:: What is asked ::
Print all of the data exactly as written.

:: Source data ::
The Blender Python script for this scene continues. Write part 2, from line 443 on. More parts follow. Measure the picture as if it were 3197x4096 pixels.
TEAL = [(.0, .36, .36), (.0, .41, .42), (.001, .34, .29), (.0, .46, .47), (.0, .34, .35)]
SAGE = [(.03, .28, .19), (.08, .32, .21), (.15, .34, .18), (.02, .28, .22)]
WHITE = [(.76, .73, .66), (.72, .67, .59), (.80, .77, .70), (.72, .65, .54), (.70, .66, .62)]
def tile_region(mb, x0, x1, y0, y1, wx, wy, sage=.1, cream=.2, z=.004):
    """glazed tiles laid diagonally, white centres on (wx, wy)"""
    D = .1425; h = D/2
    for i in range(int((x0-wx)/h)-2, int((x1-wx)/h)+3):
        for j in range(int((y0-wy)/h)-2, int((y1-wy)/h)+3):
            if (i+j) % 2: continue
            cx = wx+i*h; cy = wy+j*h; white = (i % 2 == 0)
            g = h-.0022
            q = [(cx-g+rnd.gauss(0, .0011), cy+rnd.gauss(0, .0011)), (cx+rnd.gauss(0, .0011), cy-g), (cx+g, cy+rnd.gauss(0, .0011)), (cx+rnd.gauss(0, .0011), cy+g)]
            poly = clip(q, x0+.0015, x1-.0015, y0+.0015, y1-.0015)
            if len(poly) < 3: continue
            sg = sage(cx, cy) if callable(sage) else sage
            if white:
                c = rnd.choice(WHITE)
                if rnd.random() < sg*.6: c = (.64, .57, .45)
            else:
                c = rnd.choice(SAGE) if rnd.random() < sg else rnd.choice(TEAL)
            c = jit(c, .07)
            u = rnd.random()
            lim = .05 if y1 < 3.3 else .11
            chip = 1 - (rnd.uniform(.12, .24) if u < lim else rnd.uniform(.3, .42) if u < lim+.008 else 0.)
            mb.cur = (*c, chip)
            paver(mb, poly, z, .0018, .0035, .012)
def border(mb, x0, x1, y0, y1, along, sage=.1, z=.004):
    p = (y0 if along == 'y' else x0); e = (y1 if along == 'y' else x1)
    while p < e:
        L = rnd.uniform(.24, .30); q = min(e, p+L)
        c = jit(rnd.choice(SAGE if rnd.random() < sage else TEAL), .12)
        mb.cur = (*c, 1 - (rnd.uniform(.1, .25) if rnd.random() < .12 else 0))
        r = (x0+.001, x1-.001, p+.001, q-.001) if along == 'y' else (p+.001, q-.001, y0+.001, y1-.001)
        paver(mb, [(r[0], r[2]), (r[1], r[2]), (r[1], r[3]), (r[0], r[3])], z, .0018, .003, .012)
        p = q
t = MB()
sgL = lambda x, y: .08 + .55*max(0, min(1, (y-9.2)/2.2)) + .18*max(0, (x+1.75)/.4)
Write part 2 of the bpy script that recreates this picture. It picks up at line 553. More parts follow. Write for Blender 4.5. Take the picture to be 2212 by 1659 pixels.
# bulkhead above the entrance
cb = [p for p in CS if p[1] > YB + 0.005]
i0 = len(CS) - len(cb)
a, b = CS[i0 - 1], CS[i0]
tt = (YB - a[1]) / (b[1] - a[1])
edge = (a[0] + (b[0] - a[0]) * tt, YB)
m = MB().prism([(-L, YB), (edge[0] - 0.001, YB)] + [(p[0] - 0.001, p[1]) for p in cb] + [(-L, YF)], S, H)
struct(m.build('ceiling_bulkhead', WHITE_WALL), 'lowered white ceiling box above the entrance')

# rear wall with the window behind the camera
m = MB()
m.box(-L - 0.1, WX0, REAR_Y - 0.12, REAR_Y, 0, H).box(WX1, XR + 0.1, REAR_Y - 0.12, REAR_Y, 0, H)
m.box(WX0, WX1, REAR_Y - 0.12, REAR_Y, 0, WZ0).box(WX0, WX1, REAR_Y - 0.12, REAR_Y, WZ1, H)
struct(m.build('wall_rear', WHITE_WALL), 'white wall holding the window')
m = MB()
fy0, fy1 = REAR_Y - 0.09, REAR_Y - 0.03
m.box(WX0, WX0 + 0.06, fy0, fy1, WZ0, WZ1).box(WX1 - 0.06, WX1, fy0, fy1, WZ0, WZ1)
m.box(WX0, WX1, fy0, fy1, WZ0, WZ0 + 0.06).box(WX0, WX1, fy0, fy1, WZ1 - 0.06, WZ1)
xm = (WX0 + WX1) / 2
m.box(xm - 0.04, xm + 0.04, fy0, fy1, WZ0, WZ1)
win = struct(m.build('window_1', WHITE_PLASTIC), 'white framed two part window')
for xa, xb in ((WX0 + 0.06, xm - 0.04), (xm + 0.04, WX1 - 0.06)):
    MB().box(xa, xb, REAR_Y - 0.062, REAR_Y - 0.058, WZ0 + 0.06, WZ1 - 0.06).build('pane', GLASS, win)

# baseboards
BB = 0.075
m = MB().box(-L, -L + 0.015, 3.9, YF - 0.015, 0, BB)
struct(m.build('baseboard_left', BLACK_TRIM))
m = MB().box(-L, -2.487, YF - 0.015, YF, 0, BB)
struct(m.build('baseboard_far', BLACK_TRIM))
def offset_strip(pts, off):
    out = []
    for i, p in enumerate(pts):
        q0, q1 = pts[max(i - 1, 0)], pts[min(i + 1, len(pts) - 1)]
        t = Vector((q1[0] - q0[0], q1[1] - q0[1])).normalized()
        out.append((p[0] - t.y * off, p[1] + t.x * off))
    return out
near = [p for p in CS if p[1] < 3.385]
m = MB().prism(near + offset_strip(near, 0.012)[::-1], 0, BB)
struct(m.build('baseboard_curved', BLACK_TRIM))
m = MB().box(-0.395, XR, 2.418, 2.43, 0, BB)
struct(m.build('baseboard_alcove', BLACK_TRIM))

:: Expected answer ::
The Blender Python script for this scene continues. Write part 2, from line 443 on. More parts follow. Measure the picture as if it were 3197x4096 pixels.
TEAL = [(.0, .36, .36), (.0, .41, .42), (.001, .34, .29), (.0, .46, .47), (.0, .34, .35)]
SAGE = [(.03, .28, .19), (.08, .32, .21), (.15, .34, .18), (.02, .28, .22)]
WHITE = [(.76, .73, .66), (.72, .67, .59), (.80, .77, .70), (.72, .65, .54), (.70, .66, .62)]
def tile_region(mb, x0, x1, y0, y1, wx, wy, sage=.1, cream=.2, z=.004):
    """glazed tiles laid diagonally, white centres on (wx, wy)"""
    D = .1425; h = D/2
    for i in range(int((x0-wx)/h)-2, int((x1-wx)/h)+3):
        for j in range(int((y0-wy)/h)-2, int((y1-wy)/h)+3):
            if (i+j) % 2: continue
            cx = wx+i*h; cy = wy+j*h; white = (i % 2 == 0)
            g = h-.0022
            q = [(cx-g+rnd.gauss(0, .0011), cy+rnd.gauss(0, .0011)), (cx+rnd.gauss(0, .0011), cy-g), (cx+g, cy+rnd.gauss(0, .0011)), (cx+rnd.gauss(0, .0011), cy+g)]
            poly = clip(q, x0+.0015, x1-.0015, y0+.0015, y1-.0015)
            if len(poly) < 3: continue
            sg = sage(cx, cy) if callable(sage) else sage
            if white:
                c = rnd.choice(WHITE)
                if rnd.random() < sg*.6: c = (.64, .57, .45)
            else:
                c = rnd.choice(SAGE) if rnd.random() < sg else rnd.choice(TEAL)
            c = jit(c, .07)
            u = rnd.random()
            lim = .05 if y1 < 3.3 else .11
            chip = 1 - (rnd.uniform(.12, .24) if u < lim else rnd.uniform(.3, .42) if u < lim+.008 else 0.)
            mb.cur = (*c, chip)
            paver(mb, poly, z, .0018, .0035, .012)
def border(mb, x0, x1, y0, y1, along, sage=.1, z=.004):
    p = (y0 if along == 'y' else x0); e = (y1 if along == 'y' else x1)
    while p < e:
        L = rnd.uniform(.24, .30); q = min(e, p+L)
        c = jit(rnd.choice(SAGE if rnd.random() < sage else TEAL), .12)
        mb.cur = (*c, 1 - (rnd.uniform(.1, .25) if rnd.random() < .12 else 0))
        r = (x0+.001, x1-.001, p+.001, q-.001) if along == 'y' else (p+.001, q-.001, y0+.001, y1-.001)
        paver(mb, [(r[0], r[2]), (r[1], r[2]), (r[1], r[3]), (r[0], r[3])], z, .0018, .003, .012)
        p = q
t = MB()
sgL = lambda x, y: .08 + .55*max(0, min(1, (y-9.2)/2.2)) + .18*max(0, (x+1.75)/.4)
Write part 2 of the bpy script that recreates this picture. It picks up at line 553. More parts follow. Write for Blender 4.5. Take the picture to be 2212 by 1659 pixels.
# bulkhead above the entrance
cb = [p for p in CS if p[1] > YB + 0.005]
i0 = len(CS) - len(cb)
a, b = CS[i0 - 1], CS[i0]
tt = (YB - a[1]) / (b[1] - a[1])
edge = (a[0] + (b[0] - a[0]) * tt, YB)
m = MB().prism([(-L, YB), (edge[0] - 0.001, YB)] + [(p[0] - 0.001, p[1]) for p in cb] + [(-L, YF)], S, H)
struct(m.build('ceiling_bulkhead', WHITE_WALL), 'lowered white ceiling box above the entrance')

# rear wall with the window behind the camera
m = MB()
m.box(-L - 0.1, WX0, REAR_Y - 0.12, REAR_Y, 0, H).box(WX1, XR + 0.1, REAR_Y - 0.12, REAR_Y, 0, H)
m.box(WX0, WX1, REAR_Y - 0.12, REAR_Y, 0, WZ0).box(WX0, WX1, REAR_Y - 0.12, REAR_Y, WZ1, H)
struct(m.build('wall_rear', WHITE_WALL), 'white wall holding the window')
m = MB()
fy0, fy1 = REAR_Y - 0.09, REAR_Y - 0.03
m.box(WX0, WX0 + 0.06, fy0, fy1, WZ0, WZ1).box(WX1 - 0.06, WX1, fy0, fy1, WZ0, WZ1)
m.box(WX0, WX1, fy0, fy1, WZ0, WZ0 + 0.06).box(WX0, WX1, fy0, fy1, WZ1 - 0.06, WZ1)
xm = (WX0 + WX1) / 2
m.box(xm - 0.04, xm + 0.04, fy0, fy1, WZ0, WZ1)
win = struct(m.build('window_1', WHITE_PLASTIC), 'white framed two part window')
for xa, xb in ((WX0 + 0.06, xm - 0.04), (xm + 0.04, WX1 - 0.06)):
    MB().box(xa, xb, REAR_Y - 0.062, REAR_Y - 0.058, WZ0 + 0.06, WZ1 - 0.06).build('pane', GLASS, win)

# baseboards
BB = 0.075
m = MB().box(-L, -L + 0.015, 3.9, YF - 0.015, 0, BB)
struct(m.build('baseboard_left', BLACK_TRIM))
m = MB().box(-L, -2.487, YF - 0.015, YF, 0, BB)
struct(m.build('baseboard_far', BLACK_TRIM))
def offset_strip(pts, off):
    out = []
    for i, p in enumerate(pts):
        q0, q1 = pts[max(i - 1, 0)], pts[min(i + 1, len(pts) - 1)]
        t = Vector((q1[0] - q0[0], q1[1] - q0[1])).normalized()
        out.append((p[0] - t.y * off, p[1] + t.x * off))
    return out
near = [p for p in CS if p[1] < 3.385]
m = MB().prism(near + offset_strip(near, 0.012)[::-1], 0, BB)
struct(m.build('baseboard_curved', BLACK_TRIM))
m = MB().box(-0.395, XR, 2.418, 2.43, 0, BB)
struct(m.build('baseboard_alcove', BLACK_TRIM))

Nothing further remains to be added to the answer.